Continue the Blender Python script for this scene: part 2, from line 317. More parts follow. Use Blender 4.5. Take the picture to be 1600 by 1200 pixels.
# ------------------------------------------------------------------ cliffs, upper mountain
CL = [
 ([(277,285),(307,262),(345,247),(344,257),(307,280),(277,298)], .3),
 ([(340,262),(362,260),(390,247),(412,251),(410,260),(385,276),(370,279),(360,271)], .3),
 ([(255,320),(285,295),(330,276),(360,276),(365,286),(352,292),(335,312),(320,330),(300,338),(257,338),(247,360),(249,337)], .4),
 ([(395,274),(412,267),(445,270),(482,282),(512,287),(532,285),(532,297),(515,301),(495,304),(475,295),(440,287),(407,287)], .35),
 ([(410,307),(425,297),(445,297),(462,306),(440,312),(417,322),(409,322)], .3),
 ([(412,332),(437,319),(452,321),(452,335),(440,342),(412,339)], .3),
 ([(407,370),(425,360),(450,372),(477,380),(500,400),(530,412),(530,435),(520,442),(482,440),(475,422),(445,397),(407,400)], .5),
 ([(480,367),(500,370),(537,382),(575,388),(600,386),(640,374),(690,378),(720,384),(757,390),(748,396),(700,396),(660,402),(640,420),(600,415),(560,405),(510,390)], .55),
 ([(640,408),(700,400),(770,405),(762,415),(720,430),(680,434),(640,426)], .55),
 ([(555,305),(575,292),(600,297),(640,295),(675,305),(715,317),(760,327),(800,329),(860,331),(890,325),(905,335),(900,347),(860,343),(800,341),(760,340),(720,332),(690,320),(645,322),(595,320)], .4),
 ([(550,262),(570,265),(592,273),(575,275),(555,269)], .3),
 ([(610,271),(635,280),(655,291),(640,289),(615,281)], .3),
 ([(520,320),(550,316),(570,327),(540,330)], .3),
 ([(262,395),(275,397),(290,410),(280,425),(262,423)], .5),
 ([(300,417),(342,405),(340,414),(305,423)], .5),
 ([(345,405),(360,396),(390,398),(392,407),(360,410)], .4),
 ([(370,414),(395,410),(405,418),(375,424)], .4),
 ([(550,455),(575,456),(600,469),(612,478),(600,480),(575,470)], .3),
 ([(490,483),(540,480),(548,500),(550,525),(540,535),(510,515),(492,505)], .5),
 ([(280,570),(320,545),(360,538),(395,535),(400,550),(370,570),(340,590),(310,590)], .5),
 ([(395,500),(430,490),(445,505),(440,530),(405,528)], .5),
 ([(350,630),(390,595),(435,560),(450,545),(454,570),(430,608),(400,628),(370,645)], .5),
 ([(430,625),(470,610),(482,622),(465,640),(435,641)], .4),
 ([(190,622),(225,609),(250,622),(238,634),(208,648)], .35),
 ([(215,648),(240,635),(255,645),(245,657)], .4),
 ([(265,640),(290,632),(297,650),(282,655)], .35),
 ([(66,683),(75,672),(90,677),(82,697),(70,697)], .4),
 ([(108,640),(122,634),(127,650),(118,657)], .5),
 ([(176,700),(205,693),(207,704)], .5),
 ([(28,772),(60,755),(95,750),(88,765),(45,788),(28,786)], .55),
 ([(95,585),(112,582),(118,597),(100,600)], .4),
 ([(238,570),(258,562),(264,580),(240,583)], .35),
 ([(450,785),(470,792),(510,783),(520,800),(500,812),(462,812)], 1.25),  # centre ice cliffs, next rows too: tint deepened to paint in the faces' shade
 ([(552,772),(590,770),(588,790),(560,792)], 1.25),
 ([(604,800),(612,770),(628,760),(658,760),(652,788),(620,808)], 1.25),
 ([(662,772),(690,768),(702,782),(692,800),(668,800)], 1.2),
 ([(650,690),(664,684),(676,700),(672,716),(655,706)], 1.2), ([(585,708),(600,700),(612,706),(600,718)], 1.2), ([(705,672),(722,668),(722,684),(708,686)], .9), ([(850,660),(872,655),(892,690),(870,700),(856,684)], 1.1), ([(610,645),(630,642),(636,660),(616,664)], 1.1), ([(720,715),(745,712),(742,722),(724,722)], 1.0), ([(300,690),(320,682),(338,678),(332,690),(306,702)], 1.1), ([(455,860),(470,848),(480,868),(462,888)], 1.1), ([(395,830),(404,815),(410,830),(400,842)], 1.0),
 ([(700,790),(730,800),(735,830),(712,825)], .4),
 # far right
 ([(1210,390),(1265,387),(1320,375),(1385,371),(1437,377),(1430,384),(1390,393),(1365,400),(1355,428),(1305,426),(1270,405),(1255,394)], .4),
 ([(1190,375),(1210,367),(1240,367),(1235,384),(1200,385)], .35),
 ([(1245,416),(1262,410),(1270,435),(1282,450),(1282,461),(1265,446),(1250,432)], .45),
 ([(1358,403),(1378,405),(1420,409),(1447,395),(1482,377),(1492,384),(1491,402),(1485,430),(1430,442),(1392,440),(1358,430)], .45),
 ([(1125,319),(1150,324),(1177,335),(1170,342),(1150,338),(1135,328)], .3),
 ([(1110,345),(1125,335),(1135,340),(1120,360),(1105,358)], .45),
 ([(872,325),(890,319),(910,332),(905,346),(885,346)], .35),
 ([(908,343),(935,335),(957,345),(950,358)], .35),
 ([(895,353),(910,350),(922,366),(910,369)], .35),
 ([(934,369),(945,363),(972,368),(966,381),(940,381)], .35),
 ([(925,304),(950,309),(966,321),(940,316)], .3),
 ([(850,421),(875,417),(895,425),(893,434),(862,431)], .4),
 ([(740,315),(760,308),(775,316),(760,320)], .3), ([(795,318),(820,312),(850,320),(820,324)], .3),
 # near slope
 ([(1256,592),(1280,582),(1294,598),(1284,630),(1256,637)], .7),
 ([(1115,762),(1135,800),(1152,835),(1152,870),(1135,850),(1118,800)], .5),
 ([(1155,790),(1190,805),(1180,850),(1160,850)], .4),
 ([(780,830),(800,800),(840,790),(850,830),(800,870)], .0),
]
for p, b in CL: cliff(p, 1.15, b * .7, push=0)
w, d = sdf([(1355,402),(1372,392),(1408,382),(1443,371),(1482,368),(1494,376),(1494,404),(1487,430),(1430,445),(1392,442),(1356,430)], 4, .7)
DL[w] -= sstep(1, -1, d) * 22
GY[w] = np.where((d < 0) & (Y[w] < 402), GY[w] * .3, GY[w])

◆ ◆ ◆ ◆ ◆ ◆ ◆

DO THIS>
Please output the entire listing exactly as it stands.

EXPECTED ANSWER>
Continue the Blender Python script for this scene: part 2, from line 317. More parts follow. Use Blender 4.5. Take the picture to be 1600 by 1200 pixels.
# ------------------------------------------------------------------ cliffs, upper mountain
CL = [
 ([(277,285),(307,262),(345,247),(344,257),(307,280),(277,298)], .3),
 ([(340,262),(362,260),(390,247),(412,251),(410,260),(385,276),(370,279),(360,271)], .3),
 ([(255,320),(285,295),(330,276),(360,276),(365,286),(352,292),(335,312),(320,330),(300,338),(257,338),(247,360),(249,337)], .4),
 ([(395,274),(412,267),(445,270),(482,282),(512,287),(532,285),(532,297),(515,301),(495,304),(475,295),(440,287),(407,287)], .35),
 ([(410,307),(425,297),(445,297),(462,306),(440,312),(417,322),(409,322)], .3),
 ([(412,332),(437,319),(452,321),(452,335),(440,342),(412,339)], .3),
 ([(407,370),(425,360),(450,372),(477,380),(500,400),(530,412),(530,435),(520,442),(482,440),(475,422),(445,397),(407,400)], .5),
 ([(480,367),(500,370),(537,382),(575,388),(600,386),(640,374),(690,378),(720,384),(757,390),(748,396),(700,396),(660,402),(640,420),(600,415),(560,405),(510,390)], .55),
 ([(640,408),(700,400),(770,405),(762,415),(720,430),(680,434),(640,426)], .55),
 ([(555,305),(575,292),(600,297),(640,295),(675,305),(715,317),(760,327),(800,329),(860,331),(890,325),(905,335),(900,347),(860,343),(800,341),(760,340),(720,332),(690,320),(645,322),(595,320)], .4),
 ([(550,262),(570,265),(592,273),(575,275),(555,269)], .3),
 ([(610,271),(635,280),(655,291),(640,289),(615,281)], .3),
 ([(520,320),(550,316),(570,327),(540,330)], .3),
 ([(262,395),(275,397),(290,410),(280,425),(262,423)], .5),
 ([(300,417),(342,405),(340,414),(305,423)], .5),
 ([(345,405),(360,396),(390,398),(392,407),(360,410)], .4),
 ([(370,414),(395,410),(405,418),(375,424)], .4),
 ([(550,455),(575,456),(600,469),(612,478),(600,480),(575,470)], .3),
 ([(490,483),(540,480),(548,500),(550,525),(540,535),(510,515),(492,505)], .5),
 ([(280,570),(320,545),(360,538),(395,535),(400,550),(370,570),(340,590),(310,590)], .5),
 ([(395,500),(430,490),(445,505),(440,530),(405,528)], .5),
 ([(350,630),(390,595),(435,560),(450,545),(454,570),(430,608),(400,628),(370,645)], .5),
 ([(430,625),(470,610),(482,622),(465,640),(435,641)], .4),
 ([(190,622),(225,609),(250,622),(238,634),(208,648)], .35),
 ([(215,648),(240,635),(255,645),(245,657)], .4),
 ([(265,640),(290,632),(297,650),(282,655)], .35),
 ([(66,683),(75,672),(90,677),(82,697),(70,697)], .4),
 ([(108,640),(122,634),(127,650),(118,657)], .5),
 ([(176,700),(205,693),(207,704)], .5),
 ([(28,772),(60,755),(95,750),(88,765),(45,788),(28,786)], .55),
 ([(95,585),(112,582),(118,597),(100,600)], .4),
 ([(238,570),(258,562),(264,580),(240,583)], .35),
 ([(450,785),(470,792),(510,783),(520,800),(500,812),(462,812)], 1.25),  # centre ice cliffs, next rows too: tint deepened to paint in the faces' shade
 ([(552,772),(590,770),(588,790),(560,792)], 1.25),
 ([(604,800),(612,770),(628,760),(658,760),(652,788),(620,808)], 1.25),
 ([(662,772),(690,768),(702,782),(692,800),(668,800)], 1.2),
 ([(650,690),(664,684),(676,700),(672,716),(655,706)], 1.2), ([(585,708),(600,700),(612,706),(600,718)], 1.2), ([(705,672),(722,668),(722,684),(708,686)], .9), ([(850,660),(872,655),(892,690),(870,700),(856,684)], 1.1), ([(610,645),(630,642),(636,660),(616,664)], 1.1), ([(720,715),(745,712),(742,722),(724,722)], 1.0), ([(300,690),(320,682),(338,678),(332,690),(306,702)], 1.1), ([(455,860),(470,848),(480,868),(462,888)], 1.1), ([(395,830),(404,815),(410,830),(400,842)], 1.0),
 ([(700,790),(730,800),(735,830),(712,825)], .4),
 # far right
 ([(1210,390),(1265,387),(1320,375),(1385,371),(1437,377),(1430,384),(1390,393),(1365,400),(1355,428),(1305,426),(1270,405),(1255,394)], .4),
 ([(1190,375),(1210,367),(1240,367),(1235,384),(1200,385)], .35),
 ([(1245,416),(1262,410),(1270,435),(1282,450),(1282,461),(1265,446),(1250,432)], .45),
 ([(1358,403),(1378,405),(1420,409),(1447,395),(1482,377),(1492,384),(1491,402),(1485,430),(1430,442),(1392,440),(1358,430)], .45),
 ([(1125,319),(1150,324),(1177,335),(1170,342),(1150,338),(1135,328)], .3),
 ([(1110,345),(1125,335),(1135,340),(1120,360),(1105,358)], .45),
 ([(872,325),(890,319),(910,332),(905,346),(885,346)], .35),
 ([(908,343),(935,335),(957,345),(950,358)], .35),
 ([(895,353),(910,350),(922,366),(910,369)], .35),
 ([(934,369),(945,363),(972,368),(966,381),(940,381)], .35),
 ([(925,304),(950,309),(966,321),(940,316)], .3),
 ([(850,421),(875,417),(895,425),(893,434),(862,431)], .4),
 ([(740,315),(760,308),(775,316),(760,320)], .3), ([(795,318),(820,312),(850,320),(820,324)], .3),
 # near slope
 ([(1256,592),(1280,582),(1294,598),(1284,630),(1256,637)], .7),
 ([(1115,762),(1135,800),(1152,835),(1152,870),(1135,850),(1118,800)], .5),
 ([(1155,790),(1190,805),(1180,850),(1160,850)], .4),
 ([(780,830),(800,800),(840,790),(850,830),(800,870)], .0),
]
for p, b in CL: cliff(p, 1.15, b * .7, push=0)
w, d = sdf([(1355,402),(1372,392),(1408,382),(1443,371),(1482,368),(1494,376),(1494,404),(1487,430),(1430,445),(1392,442),(1356,430)], 4, .7)
DL[w] -= sstep(1, -1, d) * 22
GY[w] = np.where((d < 0) & (Y[w] < 402), GY[w] * .3, GY[w])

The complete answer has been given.